Tra la folla le vecchie abitudini popolari leghiste scolorano. C’è sempre la riffa con in palio una cucina componibile, un arredo bagno e un forno da incasso. Ma in un angolo desolato della piazza. Ci sono i vecchi gadget con l’Albertino e il sole delle alpi, ci sono i grembiuli «cucina padana». Ma finiscono travolti dalle magliette «Renzi a casa» con la firma di Salvini. C’è un solo celtico con elmo e corna ed è lui a inseguire le telecamere. Casa Pound ha i due marò sullo striscione e un solo slogan autorizzato: «Siamo qua tutti insieme a sostener Sovranità». Scavalcati a parole dai giovani padani dell’era Salvini, che hanno cucito un teschio al centro del sole delle alpi e cantano «comunista figlio di puttana» alternandolo con «clandestino figlio di puttana».

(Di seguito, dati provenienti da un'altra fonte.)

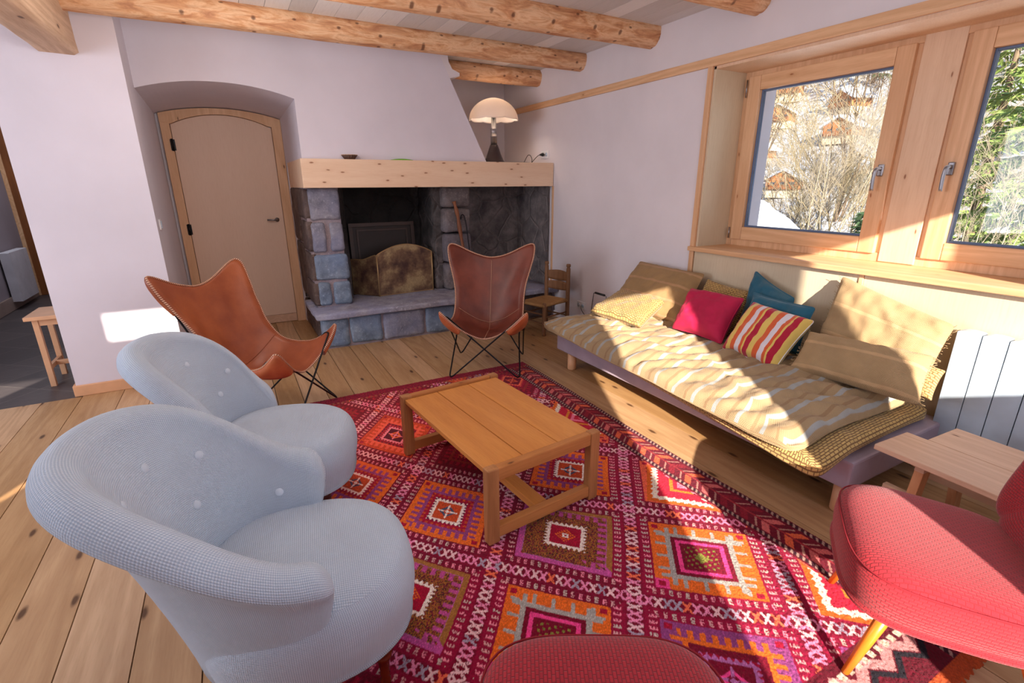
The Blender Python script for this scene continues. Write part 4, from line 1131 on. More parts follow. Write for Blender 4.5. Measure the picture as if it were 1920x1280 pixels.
def pillow4(name, C, t, mat, label, cat='cushion', group=None, na=36, nb=36, pinch=.07, bulge=.55, wr=.007, wf=7, uvrot=False, lift=None, edge=None, fringe=False, up_only=0, rnd=26, fold=0, seed=0, thin=.004):
    """cushion spanned by 4 world corners TL TR BR BL; normal towards TLxBL"""
    TL, TR, BR, BL = [Vector(c) for c in C]
    c0 = (TL + TR + BR + BL) / 4
    eu = ((TR - TL) + (BR - BL)) / 2; ev = ((TL - BL) + (TR - BR)) / 2
    nrm = eu.cross(ev).normalized(); w, h = eu.length, ev.length
    def surf(side):
        def P(u, v):
            a, b = 2 * u - 1, 2 * v - 1
            m_ = max(abs(a), abs(b))
            if m_ > 1e-6: q = m_ / ((abs(a) ** rnd + abs(b) ** rnd) ** (1 / rnd)); a *= q; b *= q
            aa = a * (1 - pinch * (1 - b * b) * abs(a) ** 3); bb = b * (1 - pinch * (1 - a * a) * abs(b) ** 3)
            U, V = (aa + 1) / 2, (bb + 1) / 2
            p = BL.lerp(BR, U).lerp(TL.lerp(TR, U), V)
            g = (max(0, 1 - a ** 4) * max(0, 1 - b ** 4)) ** bulge
            k = t / 2 * g * side * (1 if side > 0 or not up_only else up_only)
            e = max(abs(a), abs(b))
            n_ = noise.noise((a * w * wf + seed, b * h * wf, side * 3 + seed)) * wr * 2.2 * min(1, g * 2.5) + noise.noise((a * w * wf * 2.7 + seed, b * h * wf * 2.7, 5 + side)) * wr * .8 * min(1, g * 2.5)
            if fold: n_ += fold * g ** .6 * (abs(sin(b * h * 9 + a * w * 6 + 2.2 * noise.noise((a * 2, b * 3, seed)))) - .5)
            n_ += side * thin / 2
            p = p + nrm * (k + n_ * (1 if side > 0 else .3))
            if lift: p = lift(p, a, b, side)
            return p - c0
        return P
    m = MB()
    su, sv = (w, h)
    m.grid(surf(1), na, nb, su=su, sv=sv); m.grid(surf(-1), na, nb, su=su, sv=sv, flip=True)
    # close the rim
    f1, f2 = surf(1), surf(-1); N = na * 2 + nb * 2
    def rim(i):
        k = i % N
        if k < na: return (k / na, 0)
        k -= na
        if k < nb: return (1, k / nb)
        k -= nb
        if k < na: return (1 - k / na, 1)
        k -= na; return (0, 1 - k / nb)
    m.grid(lambda u, v: f2(*rim(round(u * N))).lerp(f1(*rim(round(u * N))), v), N, 1, cu=True, su=2 * (w + h), sv=thin, flip=False)
    if uvrot: m.uv = [([(y, x) for x, y in q] if q else None) for q in m.uv]
    o = m.build(name, mat); o.location = c0
    tag(o, label, cat, group)
    if edge:
        m = MB(); m.tube([(f1(*rim(i)) + f2(*rim(i))) / 2 for i in range(N)], edge[0], 6, closed=True, uvs=True); m.build('piping', edge[1], o)
    if fringe:
        m = MB(); rr = random.Random(seed)
        for side0 in (0, 1):
            for i in range(na, na + nb):
                k = i if not side0 else i + na + nb
                p = (f1(*rim(k)) + f2(*rim(k))) / 2; d = (p).normalized()
                L_ = rr.uniform(.008, .02); j = Vector((rr.uniform(-1, 1), rr.uniform(-1, 1), rr.uniform(-1, 1))) * .006
                m.tube([p - d * .004, p + d * L_ * .6 + j, p + d * L_ + j * 2], .0012, 4)
                if side0 == 0 and i == na + nb - 1: m.build('fringe', mat, o); m = MB()
        m.build('fringe', mat, o)
    return o
# lower basket weave mattress, overhanging the base at the near front corner
def sag(p, a, b, s):
    p = p.copy(); 
    over = max(0, 2.30 - p.x); p.z -= over * .12
    return p
pillow4('woven_mattress', [(2.27, 3.28, .335), (3.12, 3.30, .335), (3.10, 1.02, .33), (2.02, .985, .335)], .072, M['basket'], 'yellow basket weave mattress laid on the mauve daybed base', 'mattress', na=60, nb=90, pinch=.01, bulge=.22, wr=.003, lift=sag, thin=.03, rnd=22, seed=3)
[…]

Salvini parte dall’identificazione del nemico, anche in questo molto renziano: «Quattro barboni con quattro petardi le hanno provate tutte per non far riempire questa piazza». Ce l’ha con quelli del movimento, li chiama «zecche» rubando il tempo a Giorgia Meloni. Per il leghismo indipendentista delle origini appena un omaggio, quando spiega che preferisce parlare di «Italie» per rispettare le differenti identità regionali. Il cuore è la vecchia retorica delle partite iva nel frattempo – per la crisi – diventate «produttori in difficoltà» o solo «lavoratori» da contrapporre ai «mantenuti e parassiti», innanzitutto immigrati. E poi tutto il campionario del Tea party, dal rifiuto delle tasse all’isolazionismo. E «scommettiamo sull’uomo, il cittadino ha sempre ragione e lo stato sempre torto». Con un po’ di croci celtiche attorno.
Andando via incrociamo un gruppo lombardo che torna ai pullman (andata e ritorno 70 euro, ma per quelli del sud era tutto gratis). Sono fermi in piazza di Spagna alla fontana del Bernini per un selfie con il marmo scheggiato dai tifosi del Feyenoord. E per un ultimo pensiero agli olandesi: «Barbari».